▸ Supplied entries
========================

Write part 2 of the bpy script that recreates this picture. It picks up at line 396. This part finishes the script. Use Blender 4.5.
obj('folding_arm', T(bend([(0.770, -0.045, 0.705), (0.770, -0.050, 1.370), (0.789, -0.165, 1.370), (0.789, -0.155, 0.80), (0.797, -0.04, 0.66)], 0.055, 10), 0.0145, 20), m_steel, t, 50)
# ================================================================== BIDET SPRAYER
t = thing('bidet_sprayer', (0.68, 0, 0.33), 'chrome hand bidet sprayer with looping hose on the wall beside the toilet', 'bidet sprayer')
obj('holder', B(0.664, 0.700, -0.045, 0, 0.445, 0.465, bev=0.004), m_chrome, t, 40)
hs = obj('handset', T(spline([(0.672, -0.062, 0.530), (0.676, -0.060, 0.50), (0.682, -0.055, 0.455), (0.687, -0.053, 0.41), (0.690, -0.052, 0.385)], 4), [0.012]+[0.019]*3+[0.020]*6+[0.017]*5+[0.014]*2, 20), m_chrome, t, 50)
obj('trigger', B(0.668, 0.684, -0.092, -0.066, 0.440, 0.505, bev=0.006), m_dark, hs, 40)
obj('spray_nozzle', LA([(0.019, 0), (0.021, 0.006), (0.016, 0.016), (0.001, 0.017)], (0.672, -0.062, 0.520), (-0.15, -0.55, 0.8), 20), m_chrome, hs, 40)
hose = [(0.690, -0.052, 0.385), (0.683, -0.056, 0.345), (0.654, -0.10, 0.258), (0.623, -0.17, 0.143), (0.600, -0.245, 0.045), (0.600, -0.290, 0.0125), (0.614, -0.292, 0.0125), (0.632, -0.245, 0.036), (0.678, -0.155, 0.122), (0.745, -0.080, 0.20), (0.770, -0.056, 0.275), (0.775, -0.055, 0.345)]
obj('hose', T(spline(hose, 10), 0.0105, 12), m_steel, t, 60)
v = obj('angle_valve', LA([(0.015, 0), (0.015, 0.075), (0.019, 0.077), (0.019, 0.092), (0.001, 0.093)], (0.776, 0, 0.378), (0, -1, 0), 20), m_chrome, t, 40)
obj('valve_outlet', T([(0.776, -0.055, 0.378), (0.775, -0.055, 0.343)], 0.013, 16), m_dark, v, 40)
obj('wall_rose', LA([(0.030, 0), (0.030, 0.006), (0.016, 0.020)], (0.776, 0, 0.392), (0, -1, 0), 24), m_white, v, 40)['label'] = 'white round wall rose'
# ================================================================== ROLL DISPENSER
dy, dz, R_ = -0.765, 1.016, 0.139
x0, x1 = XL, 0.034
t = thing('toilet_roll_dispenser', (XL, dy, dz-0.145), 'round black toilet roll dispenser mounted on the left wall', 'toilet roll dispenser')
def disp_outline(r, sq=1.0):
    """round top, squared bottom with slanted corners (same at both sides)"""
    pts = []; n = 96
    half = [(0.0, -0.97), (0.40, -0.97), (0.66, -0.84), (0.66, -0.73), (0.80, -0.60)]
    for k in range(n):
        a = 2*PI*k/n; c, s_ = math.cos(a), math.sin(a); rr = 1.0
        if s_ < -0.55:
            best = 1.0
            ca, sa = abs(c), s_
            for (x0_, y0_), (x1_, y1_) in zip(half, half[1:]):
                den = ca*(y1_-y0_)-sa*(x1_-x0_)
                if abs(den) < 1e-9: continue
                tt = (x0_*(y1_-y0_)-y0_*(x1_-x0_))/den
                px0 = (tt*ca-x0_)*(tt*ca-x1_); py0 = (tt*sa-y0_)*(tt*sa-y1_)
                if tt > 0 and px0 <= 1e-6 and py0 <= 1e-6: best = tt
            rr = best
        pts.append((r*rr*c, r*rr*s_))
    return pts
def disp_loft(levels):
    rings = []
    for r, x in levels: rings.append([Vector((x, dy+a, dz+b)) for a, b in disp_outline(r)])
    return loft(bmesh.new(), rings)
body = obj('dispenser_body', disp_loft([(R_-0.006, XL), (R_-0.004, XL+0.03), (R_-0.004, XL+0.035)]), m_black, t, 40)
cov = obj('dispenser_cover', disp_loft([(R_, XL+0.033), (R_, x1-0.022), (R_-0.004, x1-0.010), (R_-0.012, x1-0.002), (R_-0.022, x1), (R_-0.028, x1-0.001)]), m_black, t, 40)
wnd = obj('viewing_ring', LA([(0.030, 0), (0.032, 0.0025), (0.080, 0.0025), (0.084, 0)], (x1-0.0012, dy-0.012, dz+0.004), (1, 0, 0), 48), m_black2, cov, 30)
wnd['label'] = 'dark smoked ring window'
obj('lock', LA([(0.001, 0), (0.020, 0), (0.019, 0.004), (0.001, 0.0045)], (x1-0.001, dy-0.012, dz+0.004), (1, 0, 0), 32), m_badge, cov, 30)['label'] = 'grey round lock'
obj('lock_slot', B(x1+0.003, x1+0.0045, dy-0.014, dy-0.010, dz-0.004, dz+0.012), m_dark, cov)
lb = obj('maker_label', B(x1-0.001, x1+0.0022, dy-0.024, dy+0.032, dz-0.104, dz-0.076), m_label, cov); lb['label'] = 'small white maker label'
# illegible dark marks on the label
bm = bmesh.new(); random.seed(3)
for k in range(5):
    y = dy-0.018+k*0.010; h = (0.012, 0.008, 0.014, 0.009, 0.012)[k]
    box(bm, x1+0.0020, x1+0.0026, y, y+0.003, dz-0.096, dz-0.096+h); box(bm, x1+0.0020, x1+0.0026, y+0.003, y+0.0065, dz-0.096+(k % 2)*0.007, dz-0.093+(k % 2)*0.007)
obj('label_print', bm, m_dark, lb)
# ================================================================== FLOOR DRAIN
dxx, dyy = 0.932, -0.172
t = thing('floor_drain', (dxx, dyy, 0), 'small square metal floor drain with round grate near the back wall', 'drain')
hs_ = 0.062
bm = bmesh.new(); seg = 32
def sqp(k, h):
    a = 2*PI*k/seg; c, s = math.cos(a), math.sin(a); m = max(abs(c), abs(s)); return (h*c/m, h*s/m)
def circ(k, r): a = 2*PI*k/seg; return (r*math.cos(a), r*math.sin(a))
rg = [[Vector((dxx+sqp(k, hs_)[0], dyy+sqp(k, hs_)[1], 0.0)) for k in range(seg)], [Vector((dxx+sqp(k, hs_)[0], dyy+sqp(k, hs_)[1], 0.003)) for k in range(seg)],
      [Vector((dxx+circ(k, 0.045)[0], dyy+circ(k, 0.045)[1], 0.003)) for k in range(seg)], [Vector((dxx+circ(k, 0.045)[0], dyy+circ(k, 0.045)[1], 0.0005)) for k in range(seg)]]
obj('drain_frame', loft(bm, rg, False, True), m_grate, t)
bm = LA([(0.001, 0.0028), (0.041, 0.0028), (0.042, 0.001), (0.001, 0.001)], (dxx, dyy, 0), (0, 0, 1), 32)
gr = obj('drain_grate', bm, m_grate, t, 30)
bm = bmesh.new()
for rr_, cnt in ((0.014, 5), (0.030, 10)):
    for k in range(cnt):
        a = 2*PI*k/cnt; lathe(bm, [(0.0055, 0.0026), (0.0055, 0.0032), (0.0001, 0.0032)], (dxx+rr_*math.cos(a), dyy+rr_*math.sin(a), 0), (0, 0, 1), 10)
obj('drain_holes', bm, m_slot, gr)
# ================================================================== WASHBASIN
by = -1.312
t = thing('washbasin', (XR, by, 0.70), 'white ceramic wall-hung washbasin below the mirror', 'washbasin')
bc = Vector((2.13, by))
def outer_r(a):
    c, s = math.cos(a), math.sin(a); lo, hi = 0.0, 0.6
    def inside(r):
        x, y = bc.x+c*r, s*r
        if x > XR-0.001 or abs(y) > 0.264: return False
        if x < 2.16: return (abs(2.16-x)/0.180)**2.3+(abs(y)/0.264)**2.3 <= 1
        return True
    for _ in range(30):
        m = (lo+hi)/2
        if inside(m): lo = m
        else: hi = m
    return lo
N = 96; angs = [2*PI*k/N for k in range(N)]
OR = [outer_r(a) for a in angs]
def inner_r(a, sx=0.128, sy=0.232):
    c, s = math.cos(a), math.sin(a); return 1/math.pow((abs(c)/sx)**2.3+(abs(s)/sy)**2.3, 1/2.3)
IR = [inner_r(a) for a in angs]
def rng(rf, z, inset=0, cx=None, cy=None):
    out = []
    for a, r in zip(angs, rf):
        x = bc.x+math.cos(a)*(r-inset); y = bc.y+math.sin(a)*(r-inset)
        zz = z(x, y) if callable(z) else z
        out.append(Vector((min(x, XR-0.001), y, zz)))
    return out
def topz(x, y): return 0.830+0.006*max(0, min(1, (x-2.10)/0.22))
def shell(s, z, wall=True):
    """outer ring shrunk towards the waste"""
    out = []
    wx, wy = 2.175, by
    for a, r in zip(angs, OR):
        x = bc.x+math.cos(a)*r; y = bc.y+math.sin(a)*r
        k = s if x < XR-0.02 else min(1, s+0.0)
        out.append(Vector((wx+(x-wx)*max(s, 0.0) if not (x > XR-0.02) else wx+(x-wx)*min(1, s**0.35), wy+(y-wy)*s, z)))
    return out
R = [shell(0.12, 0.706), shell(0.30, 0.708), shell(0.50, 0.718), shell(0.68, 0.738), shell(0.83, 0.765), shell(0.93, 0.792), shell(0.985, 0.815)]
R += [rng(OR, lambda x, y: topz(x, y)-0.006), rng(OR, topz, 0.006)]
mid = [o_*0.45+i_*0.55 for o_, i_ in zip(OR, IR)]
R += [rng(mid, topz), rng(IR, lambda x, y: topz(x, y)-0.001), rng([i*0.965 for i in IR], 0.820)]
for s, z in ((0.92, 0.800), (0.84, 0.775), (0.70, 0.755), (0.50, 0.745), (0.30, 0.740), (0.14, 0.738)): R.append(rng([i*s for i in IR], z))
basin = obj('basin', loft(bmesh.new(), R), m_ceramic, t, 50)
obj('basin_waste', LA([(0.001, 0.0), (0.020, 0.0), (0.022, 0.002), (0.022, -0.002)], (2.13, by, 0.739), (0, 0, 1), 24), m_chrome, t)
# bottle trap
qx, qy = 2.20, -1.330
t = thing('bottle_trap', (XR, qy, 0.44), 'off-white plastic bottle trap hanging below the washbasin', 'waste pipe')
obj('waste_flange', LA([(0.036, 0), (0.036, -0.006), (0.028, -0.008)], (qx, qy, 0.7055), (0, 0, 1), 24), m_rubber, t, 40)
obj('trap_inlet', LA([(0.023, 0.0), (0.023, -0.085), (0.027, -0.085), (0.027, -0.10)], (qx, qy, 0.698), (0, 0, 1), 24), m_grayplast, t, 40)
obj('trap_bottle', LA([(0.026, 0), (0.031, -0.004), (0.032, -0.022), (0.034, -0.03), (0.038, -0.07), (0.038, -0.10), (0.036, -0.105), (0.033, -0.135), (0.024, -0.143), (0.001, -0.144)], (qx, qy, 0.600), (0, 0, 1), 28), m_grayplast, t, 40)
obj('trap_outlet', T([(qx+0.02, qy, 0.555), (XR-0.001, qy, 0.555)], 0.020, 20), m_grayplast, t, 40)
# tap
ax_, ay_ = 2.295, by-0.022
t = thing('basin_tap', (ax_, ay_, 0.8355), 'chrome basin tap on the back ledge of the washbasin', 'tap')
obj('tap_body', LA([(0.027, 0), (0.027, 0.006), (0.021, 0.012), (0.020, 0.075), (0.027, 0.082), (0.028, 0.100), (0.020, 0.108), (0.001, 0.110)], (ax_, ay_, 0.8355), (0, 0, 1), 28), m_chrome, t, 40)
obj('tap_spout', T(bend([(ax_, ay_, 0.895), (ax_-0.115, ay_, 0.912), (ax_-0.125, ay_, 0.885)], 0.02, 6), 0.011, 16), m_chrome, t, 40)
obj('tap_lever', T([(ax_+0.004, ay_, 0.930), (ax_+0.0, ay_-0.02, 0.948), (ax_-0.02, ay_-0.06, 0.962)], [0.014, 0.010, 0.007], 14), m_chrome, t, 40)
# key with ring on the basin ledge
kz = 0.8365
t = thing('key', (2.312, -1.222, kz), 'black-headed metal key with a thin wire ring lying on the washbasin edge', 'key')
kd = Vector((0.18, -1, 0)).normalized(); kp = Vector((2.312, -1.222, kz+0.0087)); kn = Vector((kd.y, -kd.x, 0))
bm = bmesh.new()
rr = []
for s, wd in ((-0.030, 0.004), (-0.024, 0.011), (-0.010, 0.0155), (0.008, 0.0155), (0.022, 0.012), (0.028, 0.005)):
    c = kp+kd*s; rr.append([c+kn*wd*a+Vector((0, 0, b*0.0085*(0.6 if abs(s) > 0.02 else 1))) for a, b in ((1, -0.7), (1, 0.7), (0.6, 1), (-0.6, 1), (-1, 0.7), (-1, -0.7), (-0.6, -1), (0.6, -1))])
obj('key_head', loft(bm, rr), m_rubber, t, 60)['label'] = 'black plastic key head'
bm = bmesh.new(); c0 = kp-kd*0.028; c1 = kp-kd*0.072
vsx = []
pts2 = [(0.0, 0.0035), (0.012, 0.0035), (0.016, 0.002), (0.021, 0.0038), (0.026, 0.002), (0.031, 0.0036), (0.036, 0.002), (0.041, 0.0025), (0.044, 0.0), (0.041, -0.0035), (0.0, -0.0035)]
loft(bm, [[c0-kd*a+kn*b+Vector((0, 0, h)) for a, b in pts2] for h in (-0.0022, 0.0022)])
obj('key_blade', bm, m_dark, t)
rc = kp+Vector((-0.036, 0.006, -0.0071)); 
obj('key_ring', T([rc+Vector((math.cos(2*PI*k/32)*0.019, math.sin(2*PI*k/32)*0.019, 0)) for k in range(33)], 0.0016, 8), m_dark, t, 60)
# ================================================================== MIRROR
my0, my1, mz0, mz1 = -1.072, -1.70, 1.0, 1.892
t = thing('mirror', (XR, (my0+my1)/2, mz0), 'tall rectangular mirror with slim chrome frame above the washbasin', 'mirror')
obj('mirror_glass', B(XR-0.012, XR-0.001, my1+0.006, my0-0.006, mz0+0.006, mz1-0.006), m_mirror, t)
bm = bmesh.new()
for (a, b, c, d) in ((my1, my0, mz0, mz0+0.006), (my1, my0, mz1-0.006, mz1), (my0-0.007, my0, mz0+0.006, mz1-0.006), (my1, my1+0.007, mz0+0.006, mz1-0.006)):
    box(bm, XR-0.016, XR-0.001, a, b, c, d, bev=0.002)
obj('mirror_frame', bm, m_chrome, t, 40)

========================

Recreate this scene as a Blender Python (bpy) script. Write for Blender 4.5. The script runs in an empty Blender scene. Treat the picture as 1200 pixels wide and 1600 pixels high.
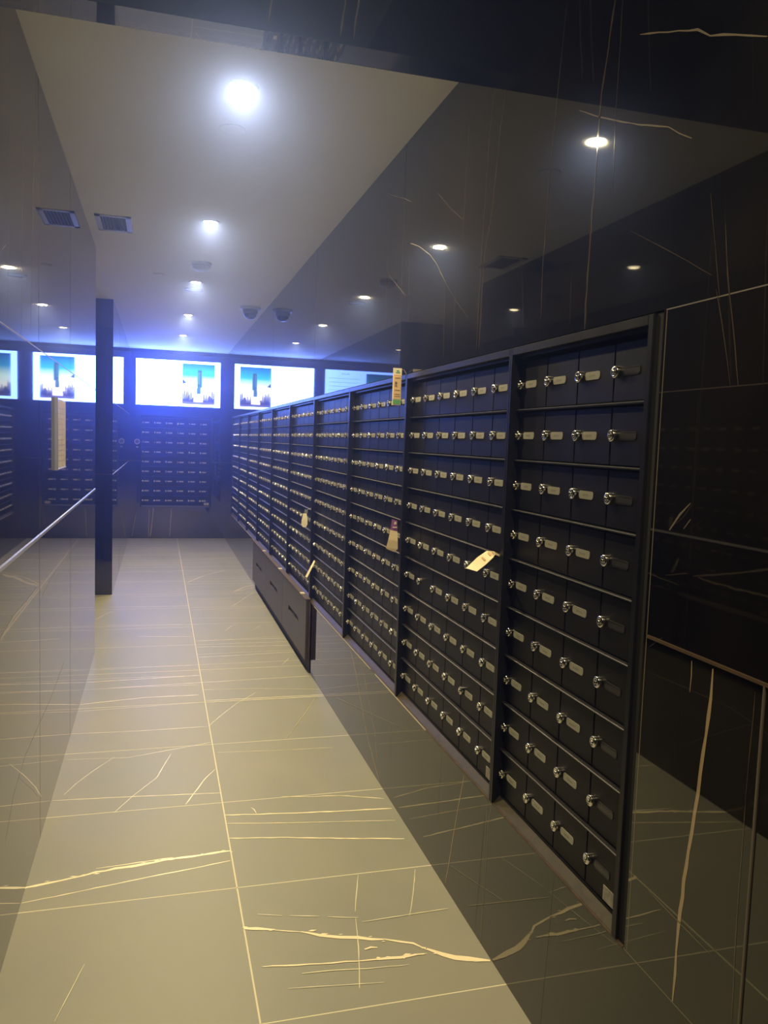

========================

▸ Work required
Which lines contain "Write"? Copy each of them out.

▸ Solution for this problem
Write part 2 of the bpy script that recreates this picture. It picks up at line 396. This part finishes the script. Use Blender 4.5.
Recreate this scene as a Blender Python (bpy) script. Write for Blender 4.5. The script runs in an empty Blender scene. Treat the picture as 1200 pixels wide and 1600 pixels high.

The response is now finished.